> **Rows from a 3D scene dataset**
▼
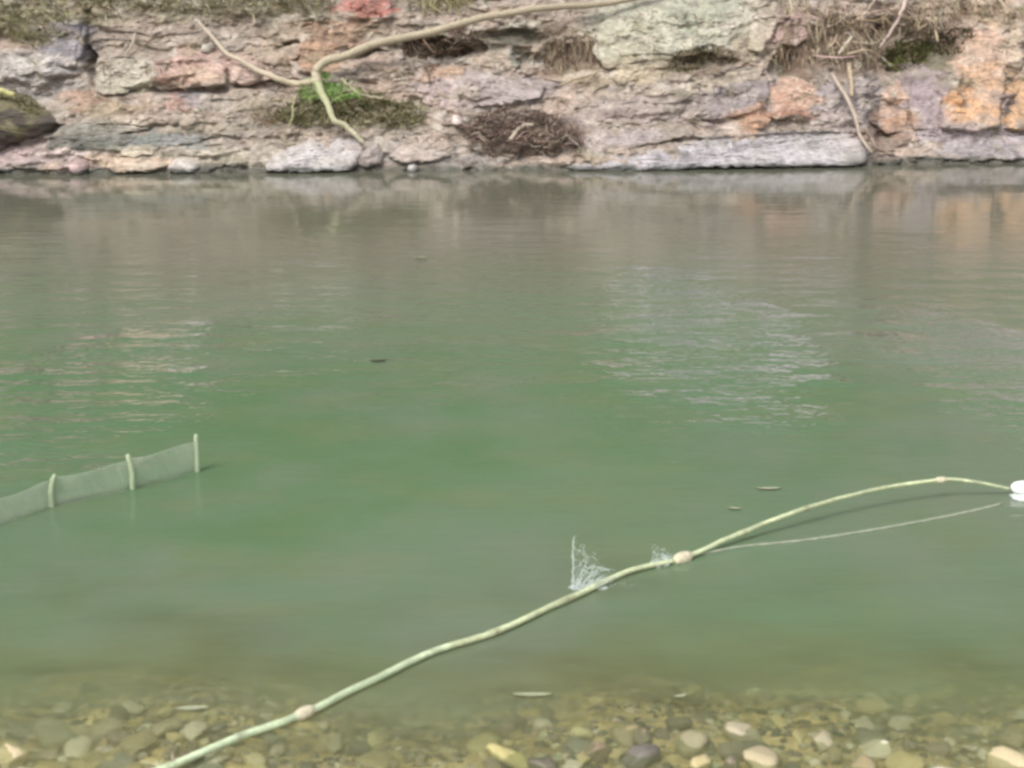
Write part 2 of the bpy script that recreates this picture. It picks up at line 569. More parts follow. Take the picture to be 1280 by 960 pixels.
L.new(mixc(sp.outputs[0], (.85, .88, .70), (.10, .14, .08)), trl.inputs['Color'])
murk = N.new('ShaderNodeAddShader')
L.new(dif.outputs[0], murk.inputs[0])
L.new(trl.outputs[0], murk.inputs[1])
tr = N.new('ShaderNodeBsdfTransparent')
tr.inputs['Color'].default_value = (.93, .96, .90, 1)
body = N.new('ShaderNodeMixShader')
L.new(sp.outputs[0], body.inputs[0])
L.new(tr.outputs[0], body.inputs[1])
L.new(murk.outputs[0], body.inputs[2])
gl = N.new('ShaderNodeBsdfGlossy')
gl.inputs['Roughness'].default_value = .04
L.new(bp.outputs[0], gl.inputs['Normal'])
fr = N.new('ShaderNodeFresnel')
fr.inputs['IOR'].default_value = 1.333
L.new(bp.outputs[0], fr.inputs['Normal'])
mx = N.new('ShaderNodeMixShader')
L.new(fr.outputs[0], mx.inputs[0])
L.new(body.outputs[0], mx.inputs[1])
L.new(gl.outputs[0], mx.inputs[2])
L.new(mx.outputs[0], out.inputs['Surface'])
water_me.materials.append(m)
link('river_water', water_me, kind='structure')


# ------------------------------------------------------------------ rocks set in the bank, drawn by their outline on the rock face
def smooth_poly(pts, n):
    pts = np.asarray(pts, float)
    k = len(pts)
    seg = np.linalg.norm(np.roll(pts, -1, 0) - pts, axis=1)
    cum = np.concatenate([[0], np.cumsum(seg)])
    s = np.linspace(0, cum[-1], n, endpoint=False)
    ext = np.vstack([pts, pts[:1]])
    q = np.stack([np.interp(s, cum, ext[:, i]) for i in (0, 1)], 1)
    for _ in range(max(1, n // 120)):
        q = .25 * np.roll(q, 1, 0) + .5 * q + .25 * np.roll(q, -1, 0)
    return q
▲
▼
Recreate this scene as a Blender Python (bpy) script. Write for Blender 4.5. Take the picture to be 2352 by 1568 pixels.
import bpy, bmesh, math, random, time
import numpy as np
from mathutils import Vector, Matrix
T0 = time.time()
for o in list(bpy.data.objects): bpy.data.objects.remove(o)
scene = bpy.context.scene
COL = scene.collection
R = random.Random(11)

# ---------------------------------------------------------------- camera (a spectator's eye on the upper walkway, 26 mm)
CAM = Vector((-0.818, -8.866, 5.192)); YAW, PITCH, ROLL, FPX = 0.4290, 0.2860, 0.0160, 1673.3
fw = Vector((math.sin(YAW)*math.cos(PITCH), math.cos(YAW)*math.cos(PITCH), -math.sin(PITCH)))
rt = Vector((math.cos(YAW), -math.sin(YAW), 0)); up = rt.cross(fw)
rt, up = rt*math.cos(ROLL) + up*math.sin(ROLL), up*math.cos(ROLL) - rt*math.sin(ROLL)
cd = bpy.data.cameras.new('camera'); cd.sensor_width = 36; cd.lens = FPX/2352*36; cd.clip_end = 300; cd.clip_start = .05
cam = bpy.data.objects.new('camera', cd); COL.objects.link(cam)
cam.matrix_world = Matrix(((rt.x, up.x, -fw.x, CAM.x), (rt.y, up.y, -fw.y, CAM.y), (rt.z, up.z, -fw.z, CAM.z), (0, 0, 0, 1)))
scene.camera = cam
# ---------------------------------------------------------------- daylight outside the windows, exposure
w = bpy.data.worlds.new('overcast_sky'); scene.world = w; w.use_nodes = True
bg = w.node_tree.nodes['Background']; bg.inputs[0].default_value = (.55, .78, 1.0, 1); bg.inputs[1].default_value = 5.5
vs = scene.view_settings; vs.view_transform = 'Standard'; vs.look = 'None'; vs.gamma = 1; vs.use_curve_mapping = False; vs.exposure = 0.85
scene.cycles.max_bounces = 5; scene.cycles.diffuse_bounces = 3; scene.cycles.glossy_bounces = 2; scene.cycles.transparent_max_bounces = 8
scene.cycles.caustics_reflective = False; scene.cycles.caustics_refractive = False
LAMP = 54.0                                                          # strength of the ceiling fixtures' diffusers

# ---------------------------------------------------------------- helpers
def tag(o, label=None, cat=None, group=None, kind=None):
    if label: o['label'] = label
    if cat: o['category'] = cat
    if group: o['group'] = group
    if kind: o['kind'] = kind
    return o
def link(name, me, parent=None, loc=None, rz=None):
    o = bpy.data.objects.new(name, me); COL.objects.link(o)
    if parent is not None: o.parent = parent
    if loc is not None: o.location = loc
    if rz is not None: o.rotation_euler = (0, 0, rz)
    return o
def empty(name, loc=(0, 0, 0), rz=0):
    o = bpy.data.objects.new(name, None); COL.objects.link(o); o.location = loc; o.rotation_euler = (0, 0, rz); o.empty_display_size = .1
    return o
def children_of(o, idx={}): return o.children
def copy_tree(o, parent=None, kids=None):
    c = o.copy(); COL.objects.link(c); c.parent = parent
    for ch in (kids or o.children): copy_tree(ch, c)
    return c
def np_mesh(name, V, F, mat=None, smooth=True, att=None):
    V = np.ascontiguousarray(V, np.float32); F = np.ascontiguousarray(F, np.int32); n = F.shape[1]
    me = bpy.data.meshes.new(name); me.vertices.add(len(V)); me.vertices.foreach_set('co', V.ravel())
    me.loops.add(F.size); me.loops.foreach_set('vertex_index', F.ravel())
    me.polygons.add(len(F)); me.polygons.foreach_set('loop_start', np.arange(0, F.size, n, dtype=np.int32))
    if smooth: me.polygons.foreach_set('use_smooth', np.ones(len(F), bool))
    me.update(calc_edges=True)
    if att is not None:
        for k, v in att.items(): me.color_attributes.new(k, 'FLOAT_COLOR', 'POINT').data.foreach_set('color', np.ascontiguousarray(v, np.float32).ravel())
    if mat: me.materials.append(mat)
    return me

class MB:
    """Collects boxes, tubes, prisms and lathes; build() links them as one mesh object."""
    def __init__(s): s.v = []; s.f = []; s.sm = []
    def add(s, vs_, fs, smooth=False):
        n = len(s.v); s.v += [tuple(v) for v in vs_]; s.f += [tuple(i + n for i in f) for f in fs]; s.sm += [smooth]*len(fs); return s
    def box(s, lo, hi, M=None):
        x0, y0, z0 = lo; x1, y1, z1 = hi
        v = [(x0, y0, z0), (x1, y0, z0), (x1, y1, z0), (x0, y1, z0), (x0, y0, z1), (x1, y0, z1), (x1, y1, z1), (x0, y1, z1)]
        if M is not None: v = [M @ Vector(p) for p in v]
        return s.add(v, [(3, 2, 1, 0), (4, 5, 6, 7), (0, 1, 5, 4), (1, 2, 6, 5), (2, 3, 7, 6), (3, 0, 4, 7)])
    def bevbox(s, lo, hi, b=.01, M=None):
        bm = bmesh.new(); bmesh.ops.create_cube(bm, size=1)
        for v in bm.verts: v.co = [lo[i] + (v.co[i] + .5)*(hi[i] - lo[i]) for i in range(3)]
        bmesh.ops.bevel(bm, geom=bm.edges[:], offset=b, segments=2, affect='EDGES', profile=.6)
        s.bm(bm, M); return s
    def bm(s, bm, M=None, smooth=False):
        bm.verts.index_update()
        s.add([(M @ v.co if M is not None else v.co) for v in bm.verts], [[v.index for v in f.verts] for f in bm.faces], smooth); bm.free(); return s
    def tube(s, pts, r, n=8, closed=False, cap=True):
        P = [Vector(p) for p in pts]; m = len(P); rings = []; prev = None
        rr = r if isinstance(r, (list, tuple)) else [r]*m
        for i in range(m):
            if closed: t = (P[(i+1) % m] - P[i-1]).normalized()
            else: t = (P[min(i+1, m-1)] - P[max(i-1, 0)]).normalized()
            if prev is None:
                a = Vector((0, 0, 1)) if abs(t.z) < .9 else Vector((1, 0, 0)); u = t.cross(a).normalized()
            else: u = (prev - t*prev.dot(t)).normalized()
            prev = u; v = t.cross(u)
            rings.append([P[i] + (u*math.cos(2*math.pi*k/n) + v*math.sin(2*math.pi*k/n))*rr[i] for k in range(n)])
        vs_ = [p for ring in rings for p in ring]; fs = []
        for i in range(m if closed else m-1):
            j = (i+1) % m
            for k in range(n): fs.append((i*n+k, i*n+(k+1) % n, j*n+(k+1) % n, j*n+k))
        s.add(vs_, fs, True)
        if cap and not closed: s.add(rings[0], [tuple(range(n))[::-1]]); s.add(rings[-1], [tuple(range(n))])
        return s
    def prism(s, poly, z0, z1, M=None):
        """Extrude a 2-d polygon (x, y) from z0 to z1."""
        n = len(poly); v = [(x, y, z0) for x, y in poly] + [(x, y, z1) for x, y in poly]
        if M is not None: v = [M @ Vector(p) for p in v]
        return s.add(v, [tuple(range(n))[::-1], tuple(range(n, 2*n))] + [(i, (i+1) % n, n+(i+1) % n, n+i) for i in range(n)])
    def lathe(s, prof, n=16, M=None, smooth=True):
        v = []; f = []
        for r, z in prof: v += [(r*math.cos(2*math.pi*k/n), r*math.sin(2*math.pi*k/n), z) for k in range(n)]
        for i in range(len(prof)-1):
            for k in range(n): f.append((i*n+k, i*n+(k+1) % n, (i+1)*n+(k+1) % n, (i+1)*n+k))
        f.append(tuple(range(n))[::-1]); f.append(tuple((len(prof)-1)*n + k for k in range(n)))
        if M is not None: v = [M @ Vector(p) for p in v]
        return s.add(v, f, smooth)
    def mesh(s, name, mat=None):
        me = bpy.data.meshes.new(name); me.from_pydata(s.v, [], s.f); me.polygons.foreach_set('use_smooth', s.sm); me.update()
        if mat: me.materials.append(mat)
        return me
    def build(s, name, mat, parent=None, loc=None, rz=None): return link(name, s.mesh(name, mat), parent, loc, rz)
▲
> **REQUIRED WORK**
Everything from the line that contains "Recreate this scene" through the line that contains "R = random.Random(11)" is to be transcribed exactly, and nothing outside that range.

> **WRITTEN RESPONSE**
Recreate this scene as a Blender Python (bpy) script. Write for Blender 4.5. Take the picture to be 2352 by 1568 pixels.
import bpy, bmesh, math, random, time
import numpy as np
from mathutils import Vector, Matrix
T0 = time.time()
for o in list(bpy.data.objects): bpy.data.objects.remove(o)
scene = bpy.context.scene
COL = scene.collection
R = random.Random(11)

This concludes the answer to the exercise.